▶ _YOUR OBJECTIVE_
Write out all the lines again, precisely as they stand, but without the images.

▶ _INFORMATION PROVIDED_
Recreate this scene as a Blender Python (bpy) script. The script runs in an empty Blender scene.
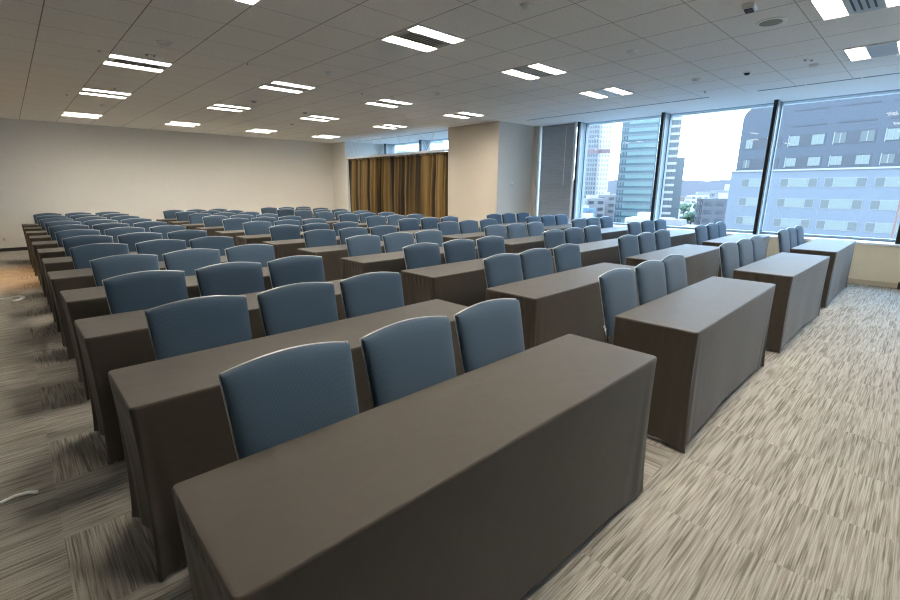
import bpy, math, random
from mathutils import Matrix, Vector

S = bpy.context.scene
COL = S.collection
random.seed(7)
PI = math.pi

# ------------------------------------------------------------------ helpers
class MB:
    """collects shapes for ONE mesh object"""
    def __init__(self):
        self.v = []; self.f = []; self.m = []; self.sm = []
    def add(self, vs, fs, mi=0, smooth=False):
        o = len(self.v)
        self.v += [tuple(p) for p in vs]
        for f in fs:
            self.f.append(tuple(i + o for i in f)); self.m.append(mi); self.sm.append(smooth)
        return self
    def box(self, x0, x1, y0, y1, z0, z1, mi=0):
        vs = [(x0,y0,z0),(x1,y0,z0),(x1,y1,z0),(x0,y1,z0),(x0,y0,z1),(x1,y0,z1),(x1,y1,z1),(x0,y1,z1)]
        fs = [(0,3,2,1),(4,5,6,7),(0,1,5,4),(1,2,6,5),(2,3,7,6),(3,0,4,7)]
        return self.add(vs, fs, mi)
    def obox(self, c, ax, ay, hx, hy, z0, z1, mi=0):
        """box on oriented plan axes"""
        vs = []
        for z in (z0, z1):
            for sx, sy in ((-1,-1),(1,-1),(1,1),(-1,1)):
                vs.append((c[0]+ax[0]*hx*sx+ay[0]*hy*sy, c[1]+ax[1]*hx*sx+ay[1]*hy*sy, z))
        return self.add(vs, [(0,3,2,1),(4,5,6,7),(0,1,5,4),(1,2,6,5),(2,3,7,6),(3,0,4,7)], mi)
    def tube(self, pts, r, n=8, mi=0, closed=False):
        pts = [Vector(p) for p in pts]; N = len(pts); rings = []
        up = None
        for i, p in enumerate(pts):
            if closed: t = pts[(i+1) % N] - pts[i-1]
            else: t = pts[min(i+1, N-1)] - pts[max(i-1, 0)]
            t.normalize()
            if up is None:
                up = Vector((0,0,1)) if abs(t.z) < .9 else Vector((0,1,0))
            a = (up - t*up.dot(t)).normalized(); up = a
            b = t.cross(a)
            rr = r[i] if isinstance(r, (list, tuple)) else r
            rings.append([p + a*(rr*math.cos(2*PI*k/n)) + b*(rr*math.sin(2*PI*k/n)) for k in range(n)])
        vs = [q for ring in rings for q in ring]; fs = []
        M = N if closed else N-1
        for i in range(M):
            for k in range(n):
                a0 = i*n+k; a1 = i*n+(k+1) % n; j = (i+1) % N
                fs.append((a0, a1, j*n+(k+1) % n, j*n+k))
        if not closed:
            fs.append(tuple(reversed(range(n)))); fs.append(tuple((N-1)*n+k for k in range(n)))
        return self.add(vs, fs, mi, True)
    def disc(self, c, r, z0, z1, n=20, mi=0, r1=None):
        r1 = r if r1 is None else r1
        vs = [(c[0]+r*math.cos(2*PI*k/n), c[1]+r*math.sin(2*PI*k/n), z0) for k in range(n)]
        vs += [(c[0]+r1*math.cos(2*PI*k/n), c[1]+r1*math.sin(2*PI*k/n), z1) for k in range(n)]
        fs = [(k, (k+1) % n, n+(k+1) % n, n+k) for k in range(n)]
        fs += [tuple(reversed(range(n))), tuple(range(n, 2*n))]
        return self.add(vs, fs, mi)
    def build(self, name, mats, parent=None):
        me = bpy.data.meshes.new(name)
        me.from_pydata(self.v, [], self.f); me.update()
        if not isinstance(mats, (list, tuple)): mats = [mats]
        for m in mats: me.materials.append(m)
        me.polygons.foreach_set('material_index', self.m)
        me.polygons.foreach_set('use_smooth', self.sm)
        o = bpy.data.objects.new(name, me); COL.objects.link(o)
        if parent: o.parent = parent
        return o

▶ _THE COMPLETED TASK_
Recreate this scene as a Blender Python (bpy) script. The script runs in an empty Blender scene.
import bpy, math, random
from mathutils import Matrix, Vector

S = bpy.context.scene
COL = S.collection
random.seed(7)
PI = math.pi

# ------------------------------------------------------------------ helpers
class MB:
    """collects shapes for ONE mesh object"""
    def __init__(self):
        self.v = []; self.f = []; self.m = []; self.sm = []
    def add(self, vs, fs, mi=0, smooth=False):
        o = len(self.v)
        self.v += [tuple(p) for p in vs]
        for f in fs:
            self.f.append(tuple(i + o for i in f)); self.m.append(mi); self.sm.append(smooth)
        return self
    def box(self, x0, x1, y0, y1, z0, z1, mi=0):
        vs = [(x0,y0,z0),(x1,y0,z0),(x1,y1,z0),(x0,y1,z0),(x0,y0,z1),(x1,y0,z1),(x1,y1,z1),(x0,y1,z1)]
        fs = [(0,3,2,1),(4,5,6,7),(0,1,5,4),(1,2,6,5),(2,3,7,6),(3,0,4,7)]
        return self.add(vs, fs, mi)
    def obox(self, c, ax, ay, hx, hy, z0, z1, mi=0):
        """box on oriented plan axes"""
        vs = []
        for z in (z0, z1):
            for sx, sy in ((-1,-1),(1,-1),(1,1),(-1,1)):
                vs.append((c[0]+ax[0]*hx*sx+ay[0]*hy*sy, c[1]+ax[1]*hx*sx+ay[1]*hy*sy, z))
        return self.add(vs, [(0,3,2,1),(4,5,6,7),(0,1,5,4),(1,2,6,5),(2,3,7,6),(3,0,4,7)], mi)
    def tube(self, pts, r, n=8, mi=0, closed=False):
        pts = [Vector(p) for p in pts]; N = len(pts); rings = []
        up = None
        for i, p in enumerate(pts):
            if closed: t = pts[(i+1) % N] - pts[i-1]
            else: t = pts[min(i+1, N-1)] - pts[max(i-1, 0)]
            t.normalize()
            if up is None:
                up = Vector((0,0,1)) if abs(t.z) < .9 else Vector((0,1,0))
            a = (up - t*up.dot(t)).normalized(); up = a
            b = t.cross(a)
            rr = r[i] if isinstance(r, (list, tuple)) else r
            rings.append([p + a*(rr*math.cos(2*PI*k/n)) + b*(rr*math.sin(2*PI*k/n)) for k in range(n)])
        vs = [q for ring in rings for q in ring]; fs = []
        M = N if closed else N-1
        for i in range(M):
            for k in range(n):
                a0 = i*n+k; a1 = i*n+(k+1) % n; j = (i+1) % N
                fs.append((a0, a1, j*n+(k+1) % n, j*n+k))
        if not closed:
            fs.append(tuple(reversed(range(n)))); fs.append(tuple((N-1)*n+k for k in range(n)))
        return self.add(vs, fs, mi, True)
    def disc(self, c, r, z0, z1, n=20, mi=0, r1=None):
        r1 = r if r1 is None else r1
        vs = [(c[0]+r*math.cos(2*PI*k/n), c[1]+r*math.sin(2*PI*k/n), z0) for k in range(n)]
        vs += [(c[0]+r1*math.cos(2*PI*k/n), c[1]+r1*math.sin(2*PI*k/n), z1) for k in range(n)]
        fs = [(k, (k+1) % n, n+(k+1) % n, n+k) for k in range(n)]
        fs += [tuple(reversed(range(n))), tuple(range(n, 2*n))]
        return self.add(vs, fs, mi)
    def build(self, name, mats, parent=None):
        me = bpy.data.meshes.new(name)
        me.from_pydata(self.v, [], self.f); me.update()
        if not isinstance(mats, (list, tuple)): mats = [mats]
        for m in mats: me.materials.append(m)
        me.polygons.foreach_set('material_index', self.m)
        me.polygons.foreach_set('use_smooth', self.sm)
        o = bpy.data.objects.new(name, me); COL.objects.link(o)
        if parent: o.parent = parent
        return o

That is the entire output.